**PROMPT**
Restate the records in their entirety, word for word.
--- START OF EXCERPTED DATA ---
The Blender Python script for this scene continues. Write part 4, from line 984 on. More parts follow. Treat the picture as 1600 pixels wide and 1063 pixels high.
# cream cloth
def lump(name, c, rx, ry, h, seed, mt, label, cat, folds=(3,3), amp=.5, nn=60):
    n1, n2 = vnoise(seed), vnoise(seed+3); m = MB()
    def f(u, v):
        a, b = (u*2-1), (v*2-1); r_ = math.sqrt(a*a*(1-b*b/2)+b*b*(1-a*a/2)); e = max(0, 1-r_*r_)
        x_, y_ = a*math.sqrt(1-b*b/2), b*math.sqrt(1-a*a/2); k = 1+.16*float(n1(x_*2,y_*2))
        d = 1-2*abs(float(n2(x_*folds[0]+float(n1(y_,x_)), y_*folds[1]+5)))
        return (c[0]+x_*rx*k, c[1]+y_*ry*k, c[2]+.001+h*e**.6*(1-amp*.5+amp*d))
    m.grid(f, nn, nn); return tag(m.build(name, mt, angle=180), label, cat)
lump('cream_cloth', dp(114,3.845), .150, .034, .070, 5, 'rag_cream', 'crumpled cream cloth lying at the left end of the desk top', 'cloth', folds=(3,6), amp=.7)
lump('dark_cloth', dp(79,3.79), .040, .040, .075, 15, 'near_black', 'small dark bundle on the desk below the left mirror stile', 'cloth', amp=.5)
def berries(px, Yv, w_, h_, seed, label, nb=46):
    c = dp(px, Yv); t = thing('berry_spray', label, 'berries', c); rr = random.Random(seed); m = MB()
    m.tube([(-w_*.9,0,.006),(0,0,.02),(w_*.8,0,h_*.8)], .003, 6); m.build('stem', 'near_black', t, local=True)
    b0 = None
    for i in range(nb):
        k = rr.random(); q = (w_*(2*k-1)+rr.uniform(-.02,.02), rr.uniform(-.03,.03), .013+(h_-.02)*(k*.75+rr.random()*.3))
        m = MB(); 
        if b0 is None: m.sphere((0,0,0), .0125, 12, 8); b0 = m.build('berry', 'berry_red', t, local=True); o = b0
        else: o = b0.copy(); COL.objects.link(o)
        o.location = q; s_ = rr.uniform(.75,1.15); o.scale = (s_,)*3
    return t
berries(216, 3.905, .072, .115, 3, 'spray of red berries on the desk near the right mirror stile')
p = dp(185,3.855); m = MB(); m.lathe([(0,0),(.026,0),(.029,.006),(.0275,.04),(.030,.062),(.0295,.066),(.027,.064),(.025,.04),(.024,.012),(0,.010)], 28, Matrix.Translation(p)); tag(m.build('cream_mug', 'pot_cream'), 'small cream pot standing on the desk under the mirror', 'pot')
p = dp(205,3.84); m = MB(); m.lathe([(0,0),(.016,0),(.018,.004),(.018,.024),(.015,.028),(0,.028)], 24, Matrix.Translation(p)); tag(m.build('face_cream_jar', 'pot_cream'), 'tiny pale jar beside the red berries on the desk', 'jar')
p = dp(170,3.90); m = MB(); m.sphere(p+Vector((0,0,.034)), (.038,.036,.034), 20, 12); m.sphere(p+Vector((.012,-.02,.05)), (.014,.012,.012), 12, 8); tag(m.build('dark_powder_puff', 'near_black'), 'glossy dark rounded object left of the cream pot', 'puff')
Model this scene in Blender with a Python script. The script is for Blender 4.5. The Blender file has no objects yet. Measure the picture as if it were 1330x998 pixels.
--- END OF EXCERPTED DATA ---
**COMPLETED EXERCISE**
The Blender Python script for this scene continues. Write part 4, from line 984 on. More parts follow. Treat the picture as 1600 pixels wide and 1063 pixels high.
# cream cloth
def lump(name, c, rx, ry, h, seed, mt, label, cat, folds=(3,3), amp=.5, nn=60):
    n1, n2 = vnoise(seed), vnoise(seed+3); m = MB()
    def f(u, v):
        a, b = (u*2-1), (v*2-1); r_ = math.sqrt(a*a*(1-b*b/2)+b*b*(1-a*a/2)); e = max(0, 1-r_*r_)
        x_, y_ = a*math.sqrt(1-b*b/2), b*math.sqrt(1-a*a/2); k = 1+.16*float(n1(x_*2,y_*2))
        d = 1-2*abs(float(n2(x_*folds[0]+float(n1(y_,x_)), y_*folds[1]+5)))
        return (c[0]+x_*rx*k, c[1]+y_*ry*k, c[2]+.001+h*e**.6*(1-amp*.5+amp*d))
    m.grid(f, nn, nn); return tag(m.build(name, mt, angle=180), label, cat)
lump('cream_cloth', dp(114,3.845), .150, .034, .070, 5, 'rag_cream', 'crumpled cream cloth lying at the left end of the desk top', 'cloth', folds=(3,6), amp=.7)
lump('dark_cloth', dp(79,3.79), .040, .040, .075, 15, 'near_black', 'small dark bundle on the desk below the left mirror stile', 'cloth', amp=.5)
def berries(px, Yv, w_, h_, seed, label, nb=46):
    c = dp(px, Yv); t = thing('berry_spray', label, 'berries', c); rr = random.Random(seed); m = MB()
    m.tube([(-w_*.9,0,.006),(0,0,.02),(w_*.8,0,h_*.8)], .003, 6); m.build('stem', 'near_black', t, local=True)
    b0 = None
    for i in range(nb):
        k = rr.random(); q = (w_*(2*k-1)+rr.uniform(-.02,.02), rr.uniform(-.03,.03), .013+(h_-.02)*(k*.75+rr.random()*.3))
        m = MB(); 
        if b0 is None: m.sphere((0,0,0), .0125, 12, 8); b0 = m.build('berry', 'berry_red', t, local=True); o = b0
        else: o = b0.copy(); COL.objects.link(o)
        o.location = q; s_ = rr.uniform(.75,1.15); o.scale = (s_,)*3
    return t
berries(216, 3.905, .072, .115, 3, 'spray of red berries on the desk near the right mirror stile')
p = dp(185,3.855); m = MB(); m.lathe([(0,0),(.026,0),(.029,.006),(.0275,.04),(.030,.062),(.0295,.066),(.027,.064),(.025,.04),(.024,.012),(0,.010)], 28, Matrix.Translation(p)); tag(m.build('cream_mug', 'pot_cream'), 'small cream pot standing on the desk under the mirror', 'pot')
p = dp(205,3.84); m = MB(); m.lathe([(0,0),(.016,0),(.018,.004),(.018,.024),(.015,.028),(0,.028)], 24, Matrix.Translation(p)); tag(m.build('face_cream_jar', 'pot_cream'), 'tiny pale jar beside the red berries on the desk', 'jar')
p = dp(170,3.90); m = MB(); m.sphere(p+Vector((0,0,.034)), (.038,.036,.034), 20, 12); m.sphere(p+Vector((.012,-.02,.05)), (.014,.012,.012), 12, 8); tag(m.build('dark_powder_puff', 'near_black'), 'glossy dark rounded object left of the cream pot', 'puff')
Model this scene in Blender with a Python script. The script is for Blender 4.5. The Blender file has no objects yet. Measure the picture as if it were 1330x998 pixels.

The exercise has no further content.